Materialized views pricing

Materialized views incur costs in the following ways:

  • Querying materialized views.
  • Maintaining materialized views, such as when materialized views are refreshed. The cost for automatic refresh is billed to the project where the view resides. The cost for manual refresh is billed to the project in which the manual refresh job is run. For more information about controlling maintenance cost, see Refresh job maintenance.
  • Storing materialized view tables.

The following table outlines the pricing components for materialized views:

Component On-demand pricing Capacity-based pricing
Querying Bytes processed by materialized views and any necessary portions of the base tables.1 Slots are consumed during query time.
Maintenance Bytes processed during refresh time. Slots are consumed during refresh time.
Storage Bytes stored in materialized views. Bytes stored in materialized views.

1Where possible, BigQuery reads only the changes since the last time the view was refreshed. For more information, see Incremental updates.

Storage cost details

The way that BigQuery stores certain aggregate values affects how storage size is calculated. For AVG, ARRAY_AGG, and APPROX_COUNT_DISTINCT aggregate values in a materialized view, the final value isn't stored directly. Instead, BigQuery internally stores a materialized view as an intermediate sketch, which is used to produce the final value.

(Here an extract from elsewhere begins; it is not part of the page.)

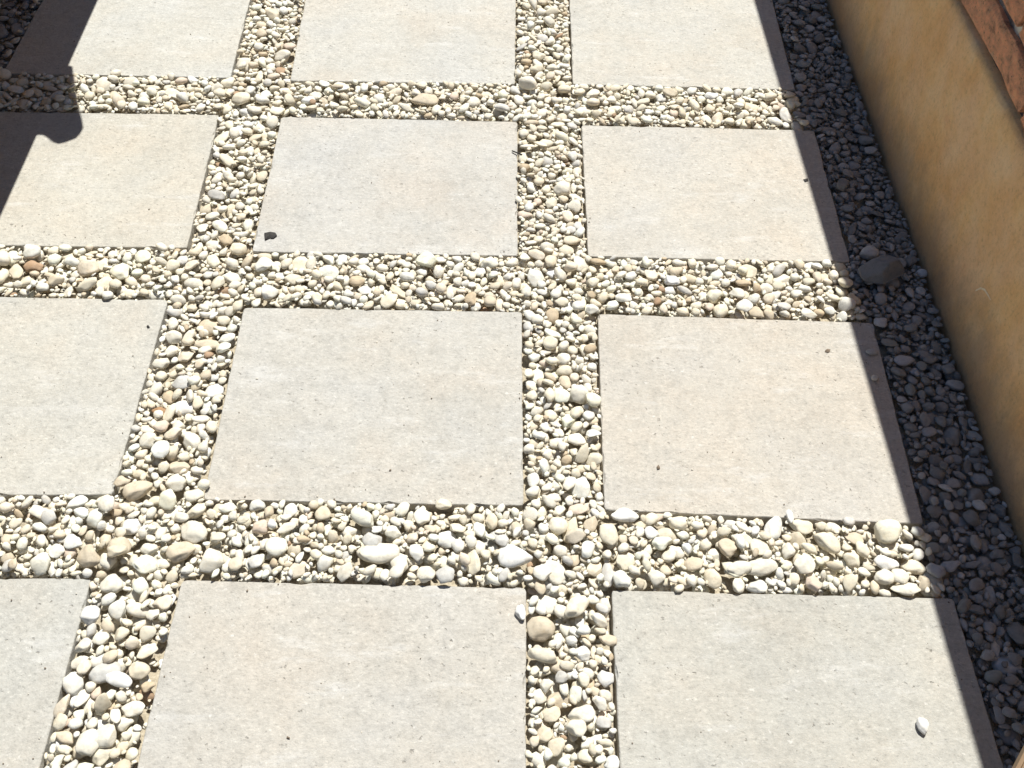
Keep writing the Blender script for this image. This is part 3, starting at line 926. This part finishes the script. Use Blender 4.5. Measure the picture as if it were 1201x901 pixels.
# twig at the edge of the greyish slab
bm = bmesh.new()
def rod(bm, a, b, r0, r1):
    a, b = Vector(a), Vector(b); d = (b - a).normalized(); u = d.orthogonal(); w = d.cross(u)
    A = [bm.verts.new(a + (u * math.cos(t) + w * math.sin(t)) * r0) for t in (0, 1.257, 2.513, 3.77, 5.027)]
    B = [bm.verts.new(b + (u * math.cos(t) + w * math.sin(t)) * r1) for t in (0, 1.257, 2.513, 3.77, 5.027)]
    for k in range(5): bm.faces.new((A[k], A[(k + 1) % 5], B[(k + 1) % 5], B[k]))
    bm.faces.new(A); bm.faces.new(B)
tg = ground_at(605, 180, .002)
rod(bm, (-.008, .006, .0015), (.003, -.002, .003), .0012, .0012); rod(bm, (.003, -.002, .003), (.013, -.008, .004), .0012, .0007); rod(bm, (.003, -.002, .003), (.006, -.015, .003), .001, .0006)
o = mesh_from_bm("twig", bm, M_DARK); o.location = tg
tag(o, "tiny dark twig on the right edge of the greyish slab", "twig")

# grit blown over the slabs
gv, gf, gt, base = [], [], [], 0
keys = list(SLABS)
for k in range(1100):
    q = SLABS[keys[int(rng.integers(len(keys)))]]
    u, v = rng.random(), rng.random()
    if rng.random() < .5:                       # more of it along the edges
        if rng.random() < .5: u = abs(rng.normal(0, .05)) if rng.random() < .5 else 1 - abs(rng.normal(0, .05))
        else: v = abs(rng.normal(0, .05)) if rng.random() < .5 else 1 - abs(rng.normal(0, .05))
    u, v = min(max(u, .01), .99), min(max(v, .01), .99)
    p = q[0].lerp(q[1], u).lerp(q[3].lerp(q[2], u), v)
    a = .0007 * math.exp(rng.normal(0, .45))
    R = rot_of(rng.uniform(0, 6.28), 0, 0)
    v_ = (SH[1][int(rng.integers(NSHAPE))] * np.array([a, a * .8, a * .6])) @ R.T + np.array([p.x, p.y, a * .5])
    gv.append(v_); gf.append(F1 + base); base += len(v_)
    tn = (.62, .58, .50) if rng.random() < .5 else (.22, .18, .14)
    gt.append(np.tile(np.array([*tn, 1.0]), (len(v_), 1)))
me = bpy.data.meshes.new("grit"); me.from_pydata(np.concatenate(gv).tolist(), [], np.concatenate(gf).tolist())
at = me.attributes.new("tint", 'FLOAT_COLOR', 'POINT'); at.data.foreach_set("color", np.concatenate(gt).ravel())
me.materials.append(M_PEB_ATT)
tag(link(bpy.data.objects.new("grit", me)), "fine grit scattered over the slabs", "grit", kind="stuff")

As an example, consider a materialized view that's created with the following command:

CREATE MATERIALIZED VIEW project-id.my_dataset.my_mv_table AS
SELECT date, AVG(net_paid) AS avg_paid
FROM project-id.my_dataset.my_base_table
GROUP BY date

While the avg_paid column appears as NUMERIC or FLOAT64, internally it is stored as BYTES, with its content being an intermediate sketch in a proprietary format. For data size calculation, the column is treated as BYTES.